2. Communiceer op het juiste niveau – zorg dat de klant je begrijpt
Laaggeletterdheid is voor veel klanten een probleem. En om zaken goed te kunnen regelen, moet je Nederlands van een behoorlijk hoog niveau zijn. Als klanten aangeven dat ze de brief van de belastingdienst kunnen lezen, betekent dat nog niet dat ze die ook begrijpen. Vraag door en dubbelcheck of de informatie wordt begrepen. Stem ook je eigen communicatie goed af: probeer informatie op te delen en varieer in je taalgebruik. Maak wat je wilt uitleggen visueel of gebruik Jip-en-Janneketaal. En heb je te maken met culturele minderheden? Zoek dan de hulp van een tolk die niet alleen de taal, maar ook de cultuur van het land van herkomst kent. Het gaat erom dat de klant je begrijpt en helder heeft wat er van hem verwacht wordt.
Maatwerk leveren
3. Begrijp de klant – onderzoek zijn situatie
Probeer onbevooroordeeld te werk te gaan en niet alleen vanuit je eigen referentiekader te denken. Praat met collega’s over schuldenproblematiek en beeld je eens in wat het voor jou zou betekenen om zulke problemen te hebben. Hoe zou jij je voelen en hoe zou jij dan geholpen willen worden? Door casusbespreking krijg je verschillende visies op hetzelfde probleem. Haal ook ideeën op uit de doelgroep zelf. Stel vragen over het proces waar klanten inzitten. Waar lopen ze tegenaan? Wie of wat heeft hen verder geholpen en hoe komt dat? Pas als je je goed kunt verplaatsen in de situatie van de klant, kan je maatwerk leveren.

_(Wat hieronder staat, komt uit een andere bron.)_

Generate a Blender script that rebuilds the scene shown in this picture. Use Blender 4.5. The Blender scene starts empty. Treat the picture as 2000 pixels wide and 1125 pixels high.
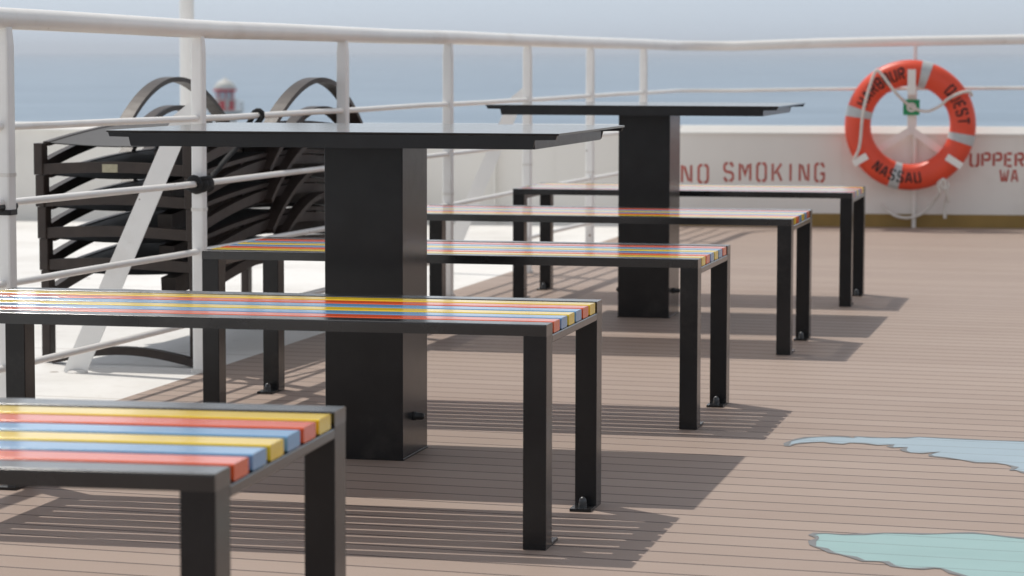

4. Neem de regie – en houd overzicht
De eerste stap is altijd crisismanagement: het stabiliseren van de persoon en zijn omgeving. Maak vervolgens een stappenplan om overzicht te krijgen. Voor de klant, maar ook voor jezelf: je houdt dan zicht op welke dienst wanneer nodig is. Hiermee houd je zicht op het proces en voorkom je dat je zelf te veel werk naar je toetrekt.
Vijf adviezen voor leidinggevenden en bestuurders Inrichten van dienstverlening
1. Maak hulp toegankelijk – en geef uitvoerders de ruimte
Schuldhulpverlening moet laagdrempelig zijn. Voor veel mensen is hulp vragen al een grote stap. Zetten ze die stap? Dan moeten ze niet van het kastje naar de muur worden gestuurd. Anders raak je ze weer kwijt. Geef uitvoerders de ruimte en tijd voor persoonlijk contact. Veel klanten vinden het lastig om duidelijk te maken wat hun hulpvraag is en waar ze moeten zijn met hun probleem. In een persoonlijk gesprek krijgt de uitvoerder meer informatie boven water. Ook kan hij beter uitleggen wat de klant moet doen en meteen kijken of er meer uitleg of ondersteuning nodig is. Dit kost in het begin meer tijd, maar maakt de dienstverlening uiteindelijk effectiever en efficiënter.
2. Wees stress-sensitief – vermijd moeilijke taal
Klanten vinden de wereld complex en voelen zich snel onmachtig. Laaggeletterdheid is een veelvoorkomend probleem onder mensen met schulden. Help een handje door brieven en e-mails in begrijpelijke taal te schrijven. Dat scheelt uitvoerders ook een hoop uitlegtijd. Samenwerken met alle betrokkenen 3 Voorkom schulden – deel je kennis Sommige groepen, zoals jongeren en statushouders, lopen meer risico. Richt je op die groepen als het gaat om voorlichting en screening. Elke burger zou financiële basiskennis moeten hebben. Ga in gesprek met scholen en besprek wat er mogelijk is in het curriculum. En zorg dat scholen weten bij wie ze moeten aankloppen als jongeren coaching nodig hebben op financieel gebied.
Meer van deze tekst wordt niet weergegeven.